Objective:
Repeat the data below exactly, dropping any pictures it holds.
|---|
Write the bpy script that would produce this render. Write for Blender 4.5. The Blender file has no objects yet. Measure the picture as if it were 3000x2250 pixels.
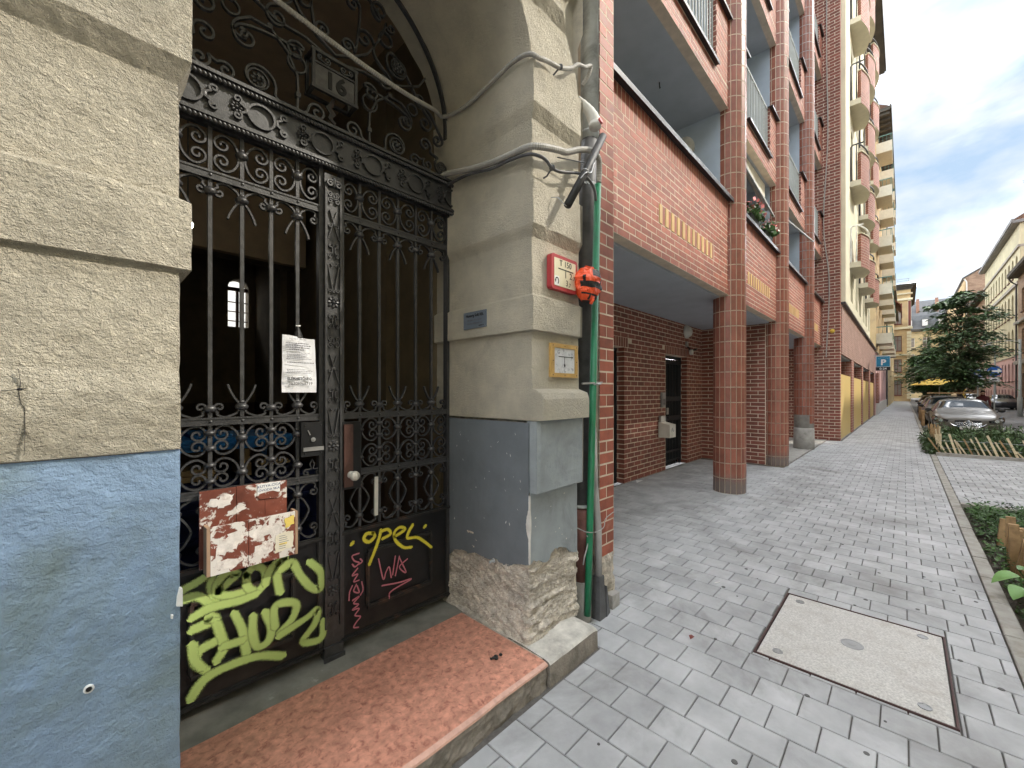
import bpy, math, random
from mathutils import Vector, Matrix, noise
random.seed(7)
R = random.uniform
SC = bpy.context.scene
COL = SC.collection
# ---------------------------------------------------------------- camera
EYE = 1.6
YAW = math.radians(43.591)
CA, SA, FPX = math.cos(YAW), math.sin(YAW), 1208.0
cam = bpy.data.cameras.new('camera')
cam.sensor_width = 36.0
cam.lens = FPX / 3000.0 * 36.0
cam.shift_y = 23.0 / 3000.0
cam.clip_start = 0.05
cam.clip_end = 2000.0
camo = bpy.data.objects.new('camera', cam)
COL.objects.link(camo)
camo.location = (0, 0, EYE)
camo.rotation_euler = (math.pi / 2, 0, YAW - math.pi / 2)
SC.camera = camo


def proj(p):
    """pixel position and depth of a point (3000 wide picture), used to rank pieces by size"""
    d = CA * p[0] + SA * p[1]
    if d < .2:
        return None
    l = SA * p[0] - CA * p[1]
    return 1500 + FPX * l / d, 1148 - FPX * (p[2] - EYE) / d, d


# ---------------------------------------------------------------- sky, sun
SUN_EL = math.radians(43)
SUN_AZ = math.radians(134)            # from +Y towards +X
sdir = Vector((math.sin(SUN_AZ) * math.cos(SUN_EL), math.cos(SUN_AZ) * math.cos(SUN_EL), math.sin(SUN_EL)))
W = bpy.data.worlds.new('World')
SC.world = W
W.use_nodes = True
wn = W.node_tree
wn.nodes.clear()


def nd(nt, t, **kw):
    n = nt.nodes.new(t)
    for k, v in kw.items():
        if k.startswith('i_'):
            n.inputs[k[2:].replace('_', ' ')].default_value = v
        else:
            setattr(n, k, v)
    return n


wo = nd(wn, 'ShaderNodeOutputWorld')
wb = nd(wn, 'ShaderNodeBackground')
wb.inputs['Strength'].default_value = 0.15
sky = nd(wn, 'ShaderNodeTexSky')
sky.sky_type = 'NISHITA'
sky.sun_disc = False
sky.sun_elevation = SUN_EL
sky.sun_rotation = SUN_AZ
sky.dust_density = 1.5
tc = nd(wn, 'ShaderNodeTexCoord')
mp = nd(wn, 'ShaderNodeMapping')
mp.inputs['Scale'].default_value = (2.2, 2.2, 4.6)
mp.inputs['Location'].default_value = (9.1, 8.2, 5.5)
cn = nd(wn, 'ShaderNodeTexNoise')
cn.inputs['Scale'].default_value = 1.5
cn.inputs['Detail'].default_value = 8
cn.inputs['Roughness'].default_value = .55
cn.inputs['Distortion'].default_value = .35
cr = nd(wn, 'ShaderNodeValToRGB')
cr.color_ramp.elements[0].position = .42
cr.color_ramp.elements[0].color = (0, 0, 0, 1)
cr.color_ramp.elements[1].position = .70
cr.color_ramp.elements[1].color = (1, 1, 1, 1)
e_ = cr.color_ramp.elements.new(.58)
e_.color = (.0092, .0092, .0092, 1)
cn2 = nd(wn, 'ShaderNodeTexNoise')
cn2.inputs['Scale'].default_value = 3.2
cn2.inputs['Detail'].default_value = 6
cc = nd(wn, 'ShaderNodeValToRGB')
cc.color_ramp.elements[0].position = .36
cc.color_ramp.elements[0].color = (1.55, 2.1, 2.75, 1)
cc.color_ramp.elements[1].position = .62
cc.color_ramp.elements[1].color = (3.0, 3.1, 3.2, 1)
mx = nd(wn, 'ShaderNodeMix', data_type='RGBA')
L = wn.links.new
L(tc.outputs['Generated'], mp.inputs[0])
L(mp.outputs[0], cn.inputs['Vector'])
L(mp.outputs[0], cn2.inputs['Vector'])
L(cn.outputs['Fac'], cr.inputs[0])
L(cn2.outputs['Fac'], cc.inputs[0])
L(cr.outputs[0], mx.inputs[0])
gain = nd(wn, 'ShaderNodeMix', data_type='RGBA')          # thin cloud over the blue
gain.inputs[0].default_value = .93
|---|
Answer to this task:
Write the bpy script that would produce this render. Write for Blender 4.5. The Blender file has no objects yet. Measure the picture as if it were 3000x2250 pixels.
import bpy, math, random
from mathutils import Vector, Matrix, noise
random.seed(7)
R = random.uniform
SC = bpy.context.scene
COL = SC.collection
# ---------------------------------------------------------------- camera
EYE = 1.6
YAW = math.radians(43.591)
CA, SA, FPX = math.cos(YAW), math.sin(YAW), 1208.0
cam = bpy.data.cameras.new('camera')
cam.sensor_width = 36.0
cam.lens = FPX / 3000.0 * 36.0
cam.shift_y = 23.0 / 3000.0
cam.clip_start = 0.05
cam.clip_end = 2000.0
camo = bpy.data.objects.new('camera', cam)
COL.objects.link(camo)
camo.location = (0, 0, EYE)
camo.rotation_euler = (math.pi / 2, 0, YAW - math.pi / 2)
SC.camera = camo


def proj(p):
    """pixel position and depth of a point (3000 wide picture), used to rank pieces by size"""
    d = CA * p[0] + SA * p[1]
    if d < .2:
        return None
    l = SA * p[0] - CA * p[1]
    return 1500 + FPX * l / d, 1148 - FPX * (p[2] - EYE) / d, d


# ---------------------------------------------------------------- sky, sun
SUN_EL = math.radians(43)
SUN_AZ = math.radians(134)            # from +Y towards +X
sdir = Vector((math.sin(SUN_AZ) * math.cos(SUN_EL), math.cos(SUN_AZ) * math.cos(SUN_EL), math.sin(SUN_EL)))
W = bpy.data.worlds.new('World')
SC.world = W
W.use_nodes = True
wn = W.node_tree
wn.nodes.clear()


def nd(nt, t, **kw):
    n = nt.nodes.new(t)
    for k, v in kw.items():
        if k.startswith('i_'):
            n.inputs[k[2:].replace('_', ' ')].default_value = v
        else:
            setattr(n, k, v)
    return n


wo = nd(wn, 'ShaderNodeOutputWorld')
wb = nd(wn, 'ShaderNodeBackground')
wb.inputs['Strength'].default_value = 0.15
sky = nd(wn, 'ShaderNodeTexSky')
sky.sky_type = 'NISHITA'
sky.sun_disc = False
sky.sun_elevation = SUN_EL
sky.sun_rotation = SUN_AZ
sky.dust_density = 1.5
tc = nd(wn, 'ShaderNodeTexCoord')
mp = nd(wn, 'ShaderNodeMapping')
mp.inputs['Scale'].default_value = (2.2, 2.2, 4.6)
mp.inputs['Location'].default_value = (9.1, 8.2, 5.5)
cn = nd(wn, 'ShaderNodeTexNoise')
cn.inputs['Scale'].default_value = 1.5
cn.inputs['Detail'].default_value = 8
cn.inputs['Roughness'].default_value = .55
cn.inputs['Distortion'].default_value = .35
cr = nd(wn, 'ShaderNodeValToRGB')
cr.color_ramp.elements[0].position = .42
cr.color_ramp.elements[0].color = (0, 0, 0, 1)
cr.color_ramp.elements[1].position = .70
cr.color_ramp.elements[1].color = (1, 1, 1, 1)
e_ = cr.color_ramp.elements.new(.58)
e_.color = (.0092, .0092, .0092, 1)
cn2 = nd(wn, 'ShaderNodeTexNoise')
cn2.inputs['Scale'].default_value = 3.2
cn2.inputs['Detail'].default_value = 6
cc = nd(wn, 'ShaderNodeValToRGB')
cc.color_ramp.elements[0].position = .36
cc.color_ramp.elements[0].color = (1.55, 2.1, 2.75, 1)
cc.color_ramp.elements[1].position = .62
cc.color_ramp.elements[1].color = (3.0, 3.1, 3.2, 1)
mx = nd(wn, 'ShaderNodeMix', data_type='RGBA')
L = wn.links.new
L(tc.outputs['Generated'], mp.inputs[0])
L(mp.outputs[0], cn.inputs['Vector'])
L(mp.outputs[0], cn2.inputs['Vector'])
L(cn.outputs['Fac'], cr.inputs[0])
L(cn2.outputs['Fac'], cc.inputs[0])
L(cr.outputs[0], mx.inputs[0])
gain = nd(wn, 'ShaderNodeMix', data_type='RGBA')          # thin cloud over the blue
gain.inputs[0].default_value = .93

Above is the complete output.